The goal of the Wagner Award is to provide academic substantiation of the viability of active management and to provide evidence of the validity of active investing.

“Most investment approaches today are based on Modern Portfolio Theory,” said Morris. “What many people don’t realize is the MPT is no more modern than a 1952 Buick sedan, which sold for $2,280 the same year Harry Markowitz published Portfolio Selection and launched MPT.”

Since 1952, MPT has proved to be a flawed approach to investing. The financial market itself has invalidated the four main principles of MPT demonstrating that (1) Markets are NOT efficient, (2) Investors are NOT uniformly rational, (3) Returns are NOT random, (4) NOR are they normally distributed, said Morris. Perhaps most significant is that MPT totally ignores systemic or market risk which contributes to serious loss of capital in bear markets.
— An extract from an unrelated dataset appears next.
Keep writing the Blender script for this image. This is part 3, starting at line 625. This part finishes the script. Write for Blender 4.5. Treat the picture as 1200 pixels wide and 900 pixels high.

As a judge of the 2010 and 2011 Wagner Awards, Morris’ advice to authors of Wagner Award submissions is to keep in mind Occam’s Razor (Simply said, Occam stated that the simpler of two theories was probably the better theory) and the words of Albert Einstein, “In my view, such more complicated systems and their combinations should be considered only if there exist physical-empirical reasons to do so.”

“In my experience, complexity brings risk and higher probability of failure,” he explained.